Thursday, June 11, 2009

Does money talk? Part II

"A bribe is a charm to the one who gives it; wherever he turns, he succeeds." Proverbs 17:8

My school has two campuses. They are both on the southeast side of town, but the "old" campus is a ten minute walk from the longest pedestrian shopping street in the world (it's really just a huge mall), while the new campus is on a broken down country road, surrounded by factories and clay houses. I live on the old campus, but teach on the new campus so I have to take the commuter bus (like the orange line at ISU!) to and from the new campus 20 minutes each way.

It used to be that the bus turned south from the old campus and followed one of the major avenues until we reached the highway. At the highway, he'd turn east, ride the highway for about 5 minutes (like getting on HWY 30 in Ames) and get off at the road for our school, which was at an intersection with the highway. (No clover leaf on-ramps. It's a normal intersection; you just go for it.) But about two weeks ago, the road was closed. (I have a fun city-bus story involving that closed road, and if you want to hear it I'll tell it, but not today--the set up for this post is already taking too long...)

So now, the bus has to take one of those major avenues south of the highway and down the road a ways, the circle back around through what seem to me driveways for those big companies/factories that are out there, adding ten minutes to the drive.

On the way to class a couple days ago, I was reading my NT in English and the woman sitting next to me leaned over and said, "Excuse me, are you a foreign English teacher?"

"Yes."

"Oh. When you first got on the bus, I wasn't sure, but then I saw you were reading the book, and I thought, 'maybe'."

We talked a while about English major students versus non-major students and the difficulties in teaching large numbers of engineering students about adjectival word order. And then we came to that intersection between the highway and the avenue we were heading south on. And I asked, "Why is the road closed, do you know?"

She chuckled a bit and said, "Some people guess--and it's just a guess--that the locals that live on that street couldn't pay enough money to the government so they failed to keep it open. The reason we were all told is that it's not safe for the city road to intersect the highway. But I am sure it has something to do with money."

So yeah. Instead of a 20 minute commute to my new campus, I have a 30 minute commute because there are large piles of dirt and a guard rail at the intersection directly leading to my school.
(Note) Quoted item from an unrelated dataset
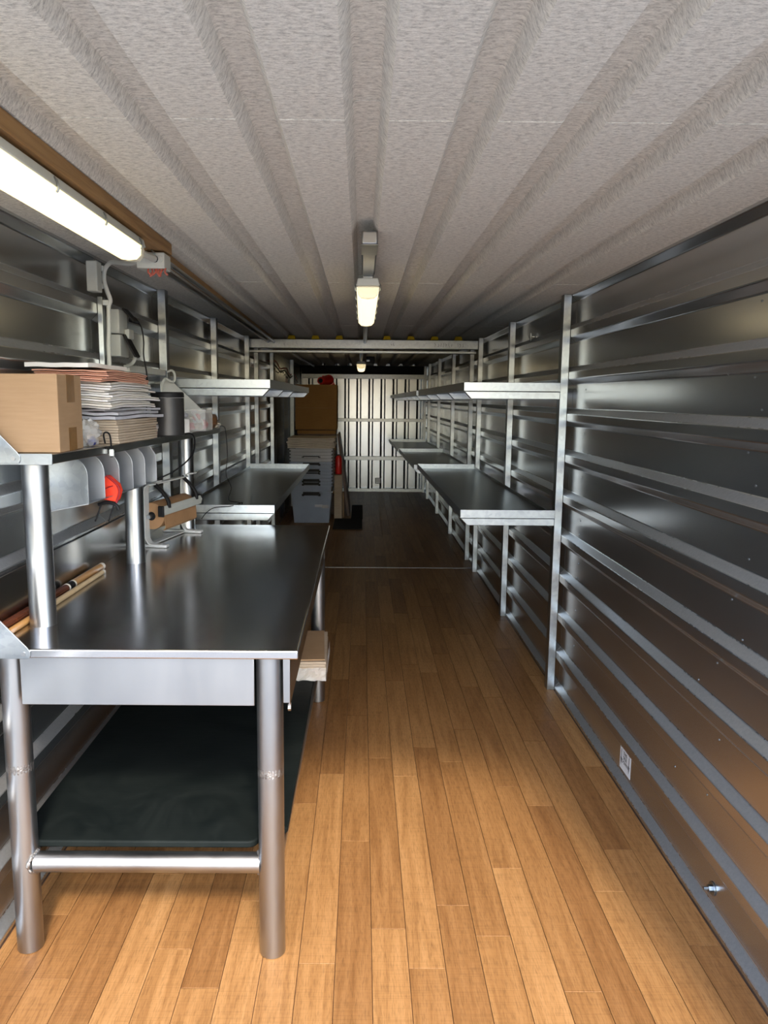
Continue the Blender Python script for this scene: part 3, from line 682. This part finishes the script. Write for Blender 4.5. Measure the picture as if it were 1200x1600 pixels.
for y in (3.388, 3.83): B().box(-0.864, -0.836, y, y+0.012, 1.078, 1.128).build('end_cap', 'black_plastic', bl, bevel=0.004)
kr = thing('kraft_paper_roll', (-0.925, 3.60, BZ), 'thick roll of brown kraft paper held in the dispenser stand', 'paper roll')
B().lathe([(0.018, 3.43), (0.060, 3.43), (0.061, 3.434), (0.061, 3.786), (0.060, 3.79), (0.018, 3.79)], (-0.915, 0, 1.075), 'y', 40).build('paper', 'kraft_roll', kr)
B().lathe([(0.017, 3.425), (0.0195, 3.428), (0.0195, 3.432)], (-0.915, 0, 1.075), 'y', 20).build('core', 'black_plastic', kr)
B().prism([(-0.8545, 1.075), (-0.8525, 1.075), (-0.8500, 1.020), (-0.860, 1.010), (-0.862, 1.012), (-0.8525, 1.022)], 'y', 3.436, 3.784).build('loose_end', 'kraft_roll', kr)
ps.rotation_euler.z = kr.rotation_euler.z = R(-11)
def cue(a, b_, segs, label):
    a, b_ = Vector(a), Vector(b_); t = thing('pool_cue', tuple(a), label, 'cue')
    for (f0, f1, r0, r1, mt, nm) in segs:
        B().tube([a.lerp(b_, f0), a.lerp(b_, f1)], [r0, r1], 16).build(nm, mt, t)
    return t
cue((-1.026, 2.05, 0.9525), (-1.013, 2.945, 0.9515), ((0, 0.60, 0.0152, 0.0145, 'cue_brown', 'butt'), (0.60, 0.612, 0.0150, 0.0150, 'ivory', 'ring'), (0.612, 0.66, 0.0146, 0.0146, 'black_plastic', 'collar'),
     (0.66, 0.672, 0.0150, 0.0150, 'ivory', 'ring'), (0.672, 0.975, 0.0144, 0.0142, 'cue_tan', 'shaft'), (0.975, 1.0, 0.0144, 0.0142, 'ivory', 'bumper')), 'brown and tan cue with white-ringed joint along the backsplash')
cue((-0.994, 2.04, 0.9475), (-0.985, 2.88, 0.9455), ((0, 0.32, 0.0100, 0.0098, 'cue_tan', 'butt'), (0.32, 0.98, 0.0098, 0.0080, 'cue_pale', 'shaft'), (0.98, 1.0, 0.0080, 0.0080, 'ivory', 'tip')), 'thin pale wooden cue lying in front of the brown cue')

# cardboard bundle on lower board
cbd = thing('wrapped_cardboard', (-0.24, 3.55, 0.33), 'film-wrapped bundle of cardboard at far end of the lower board', 'cardboard')
for k in range(7):
    rotbox(-0.262+rs.uniform(-.003, .003), 3.60, 0.195, 0.46, 0.329+k*0.0125, 0.329+k*0.0125+0.0115, 1.5)[0].build('sheet', 'card_pale', cbd, bevel=0.001)
rotbox(-0.250, 3.60, 0.150, 0.44, 0.4175, 0.424, 3)[0].build('top_sheet', 'card', cbd, bevel=0.001)
wf = B(); rsx = random.Random(9)
n_ = 26; zs_ = [0.33, 0.345, 0.36, 0.375, 0.39]
V = []; F = []
for zz in zs_:
    for k in range(n_+1):
        f = k/n_
        if f < 0.5: x, y = -0.355+f*2*0.192, 3.362
        else: x, y = -0.157, 3.362+(f-0.5)*2*0.40
        V.append((x+rsx.uniform(-.003, .003)+0.001, y+rsx.uniform(-.004, .002), zz+rsx.uniform(-.003, .003)))
for i in range(len(zs_)-1):
    for k in range(n_): F.append((i*(n_+1)+k, i*(n_+1)+k+1, (i+1)*(n_+1)+k+1, (i+1)*(n_+1)+k))
wf.add(V, F); wf.build('wrapping_film', 'clear_film', cbd, smooth=False)

# ------------------------------------------------------------------ lamps and electrics
def tube_lamp(name, label, xc, y0, y1, zb, w, h, glow, energy=None):
    t = thing(name, (xc, (y0+y1)/2, zb), label, 'lamp')
    top = zb+h
    # grey housing tray above, rounded clear diffuser with glowing core below
    hp = [(xc-w*0.5, top-h*0.38), (xc-w*0.42, top), (xc+w*0.42, top), (xc+w*0.5, top-h*0.38)]
    ho = B().prism(hp, 'y', y0, y1).build('housing', 'grey_plastic', t, bevel=0.004)
    dp = [(xc-w*0.47, top-h*0.39), (xc-w*0.44, zb+h*0.22), (xc-w*0.28, zb+h*0.04), (xc, zb), (xc+w*0.28, zb+h*0.04), (xc+w*0.44, zb+h*0.22), (xc+w*0.47, top-h*0.39)]
    B().prism(dp, 'y', y0+0.045, y1-0.045).build('diffuser', glow, t)
    for (a, b_) in ((y0+0.004, y0+0.043), (y1-0.043, y1-0.004)):
        B().prism([(xc+(x-xc)*0.96, z) for x, z in dp], 'y', a, b_).build('end_cap', 'lamp_clear', t, bevel=0.004)
    n_ = 5
    for k in range(n_):
        yy = y0+0.06+(y1-y0-0.12)*k/(n_-1)
        for s_ in (-1, 1):
            P = [(xc+s_*w*0.44, yy, top-h*0.10), (xc+s_*w*0.53, yy, top-h*0.25), (xc+s_*w*0.535, yy, top-h*0.48), (xc+s_*w*0.49, yy, top-h*0.55)]
            B().tube(spline(P, 3), 0.003, 6).build('clip', 'galv', t)
    return t
lampL = tube_lamp('strip_light', 'lit fluorescent strip light on timber batten above the workbench', -0.738, 1.10, 2.56, 2.034, 0.086, 0.072, 'tube_glow')
tag(B().box(-0.780, -0.690, Y0+0.02, 2.88, ZC-0.042, ZC-0.003).build('timber_batten', 'timber', bevel=0.002), 'brown timber batten fixed to the ceiling above the strip light', 'batten')
tag(B().add([(-0.772, 2.89, 2.118), (-0.742, 2.89, 2.118), (-0.815, 7.08, 2.118), (-0.838, 7.08, 2.118), (-0.772, 2.89, 2.152), (-0.742, 2.89, 2.152), (-0.815, 7.08, 2.152), (-0.838, 7.08, 2.152)], [(3, 2, 1, 0), (4, 5, 6, 7), (0, 1, 5, 4), (1, 2, 6, 5), (2, 3, 7, 6), (3, 0, 4, 7)]).build('timber_batten', 'timber', bevel=0.002), 'narrow timber strip between the two ceiling conduits', 'batten')
lampC = tube_lamp('strip_light', 'lit strip light hanging in middle of ceiling before the beam', 0.020, 3.22, 4.50, 2.012, 0.098, 0.080, 'tube_glow_far')
rl = thing('mounting_rail', (0.02, 2.9, 2.11), 'bare metal mounting rail on ceiling in front of centre light', 'rail')
B().box(-0.006, 0.048, 2.62, 3.26, 2.108, 2.153).build('channel', 'stainless_pipe', rl, bevel=0.006)
B().box(-0.007, 0.049, 2.619, 2.80, 2.1065, 2.1085).build('end_plate', 'galv', rl)
lampF = tube_lamp('strip_light', 'small distant strip light glowing in the far unit', -0.015, 9.25, 10.5, 1.955, 0.105, 0.085, 'tube_glow_far')
B().box(-0.03, 0.0, 9.27, 9.31, 2.04, ZC-0.001).build('hanger', 'galv', lampF); B().box(-0.03, 0.0, 10.43, 10.47, 2.04, ZC-0.001).build('hanger', 'galv', lampF)
B().box(0.0, 0.04, 3.28, 3.32, 2.092, ZC-0.001).build('hanger', 'galv', lampC); B().box(0.0, 0.04, 4.42, 4.46, 2.092, ZC-0.001).build('hanger', 'galv', lampC)
def conduit(label, P, r=0.009, mat='stainless_pipe'):
    t = B().tube(P, r, 10).build('conduit', mat); return tag(t, label, 'conduit')
conduit('steel conduit along ceiling from centre light to the beam', [(0.022, 4.50, 2.105), (0.022, YS-0.122, 2.112)], 0.016)
conduit('steel conduit along ceiling from beam to far light', [(0.0, YS+0.06, 2.08), (-0.012, 9.25, 2.05)], 0.013)
conduit('right-hand of two conduits along ceiling edge above left wall', [(-0.730, 2.93, 2.105), (-0.798, YS-0.125, 2.106)], 0.010)
conduit('left-hand of two conduits along ceiling edge above left wall', [(-0.785, 2.93, 2.105), (-0.852, YS-0.125, 2.106)], 0.010)
conduit('conduit along ceiling of the far unit towards the red cone', [(-0.82, YS+0.06, 2.12), (-0.80, 12.9, 2.12)], 0.012)
conduit('short dark conduit between left strip light and junction box', [(-0.735, 2.565, 2.076), (-0.727, 2.77, 2.083)], 0.012, 'grey_plastic')
tag(B().box(0.045, 0.145, 9.30, 9.42, 2.02, 2.10).build('sensor_box', 'black_plastic', bevel=0.006), 'small black box on ceiling beside the far strip light', 'box')
tag(B().box(0.05, 0.085, 9.285, 9.30, 2.04, 2.06).build('sensor_eye', 'galv'), None); bpy.data.objects['sensor_eye'].parent = bpy.data.objects['sensor_box']
jb = thing('junction_box', (-0.735, 2.81, 2.05), 'grey open junction box with red wire ends below left ceiling batten', 'junction box')
B().box(-0.790, -0.692, 2.775, 2.865, 2.052, 2.106).build('box', 'grey_plastic', jb, bevel=0.004)
B().lathe([(0.012, 2.771), (0.012, 2.7755)], (-0.725, 0, 2.083), 'y', 18).build('opening', 'black_plastic', jb)
for xx in (-0.770, -0.708): B().lathe([(0.011, 2.773), (0.012, 2.7755)], (xx, 0, 2.083), 'y', 18).build('knockout', 'grey_plastic', jb)
B().tube(spline([(-0.728, 2.77, 2.083), (-0.722, 2.765, 2.10), (-0.735, 2.77, 2.112)], 4), 0.003, 6).build('cable_clip', 'galv', jb)
for k in range(7):
    xx = -0.752+k*0.010
    B().tube(spline([(xx, 2.79+0.004*(k % 3), 2.054), (xx+0.006*math.sin(k), 2.785, 2.040), (xx+0.010*math.cos(k*2), 2.786, 2.030-0.005*(k % 2))], 4), 0.0036, 6).build('wire_end', 'red_wire', jb)
cab = B().tube(spline([(-0.795, 2.83, 2.085), (-0.86, 2.95, 2.095), (-0.93, 3.03, 2.112), (-0.975, 3.08, 2.120), (-1.005, 3.10, 2.098), (-1.012, 3.105, 2.06), (-1.004, 3.11, 2.02), (-0.992, 3.11, 1.982), (-1.000, 3.11, 1.955), (-1.002, 3.11, 1.87), (-1.006, 3.11, 1.81), (-1.006, 3.11, 1.66), (-1.01, 3.11, 1.50)], 6), 0.0085, 10).build('white_cable', 'white_plastic')
tag(cab, 'thick white cable curving from junction box down the left wall', 'cable')
for (x, y, z) in ((-1.020, 3.09, 2.10), (-1.028, 3.10, 2.035), (-1.008, 3.105, 1.972)):
    c = B().box(x-0.012, x+0.012, y-0.006, y+0.012, z-0.010, z+0.010).build('cable_clip', 'white_plastic', cab, bevel=0.002)
tag(B().box(-1.052, -1.010, 3.02, 3.075, 2.005, 2.118).build('conduit_box', 'grey_plastic', bevel=0.004), 'upright grey conduit box high on left wall beside white cable', 'box')
sk = thing('socket_box', (-1.0, 3.25, 1.88), 'grey double socket box on left wall beside white cable', 'socket')
B().box(-1.030, -0.985, 3.19, 3.30, 1.862, 1.958).build('socket', 'grey_plastic', sk, bevel=0.004)
B().box(-1.030, -0.983, 3.19, 3.30, 1.770, 1.858).build('socket', 'grey_plastic', sk, bevel=0.004)
B().box(-0.985, -0.965, 3.25, 3.32, 1.845, 1.885).build('side_plug', 'grey_plastic', sk, bevel=0.004)
B().box(-1.05, -1.03, 3.21, 3.28, 1.80, 1.93).build('back_plate', 'grey_plastic', sk)
for (z0, z1, xo) in ((1.858, 1.775, 0.045), (1.962, 1.915, 0.045)):
    B().prism([(-0.983, z0), (-0.978, z0+0.004), (-0.978+xo, z1), (-0.983+xo, z1-0.006)], 'y', 3.22, 3.29).build('flap_cover', 'black_plastic', sk)
pc = thing('plug_cord', (-0.97, 3.3, 1.9), 'black plug and cord hanging from the grey socket box', 'cord')
B().tube([(-0.985, 3.33, 1.930), (-0.962, 3.33, 1.926), (-0.945, 3.33, 1.914)], [0.010, 0.012, 0.005], 10).build('plug', 'black_plastic', pc)
B().tube(spline([(-0.947, 3.33, 1.915), (-0.935, 3.33, 1.895), (-0.928, 3.33, 1.84), (-0.930, 3.33, 1.78), (-0.922, 3.34, 1.70), (-0.93, 3.36, 1.60), (-0.95, 3.40, 1.50)], 6), 0.0032, 8).build('cord', 'black_plastic', pc)
tag(B().tube(spline([(-0.985, 3.32, 1.83), (-0.972, 3.33, 1.80), (-0.970, 3.34, 1.775), (-0.985, 3.35, 1.75), (-1.02, 3.38, 1.737)], 6), 0.0075, 10).build('white_cable', 'white_plastic'), 'short white cable looping from socket box into trunking', 'cable')
tag(B().box(-1.040, -1.012, 3.40, 4.02, 1.715, 1.745).build('cable_trunking', 'white_plastic', bevel=0.003), 'white plastic cable trunking along left wall above the papers', 'trunking')
tag(B().tube(spline([(-1.0, 4.00, 1.735), (-0.975, 4.00, 1.742), (-0.962, 4.0, 1.722), (-0.965, 4.0, 1.69), (-0.985, 4.0, 1.685), (-1.01, 4.0, 1.70), (-1.028, 4.0, 1.67), (-1.03, 4.0, 1.62)], 6), 0.006, 8).build('white_cable', 'white_plastic'), 'white cable looped at the end of the wall trunking', 'cable')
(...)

All because money (bribes) talks (bring success).

[For those of you who want to know what happened to that stand up stand talk to a stranger activity I did with my students, they complained the whole time that it was embarrassing and uncomfortable and that I didn't give them enough time. And when we did it again the next week, one girl hid in the curtains instead of participate in the activity. I found her and she was mortified to get caught. I told her, "You are more embarrassed now than you would have been if you had just done the activity." She agreed.]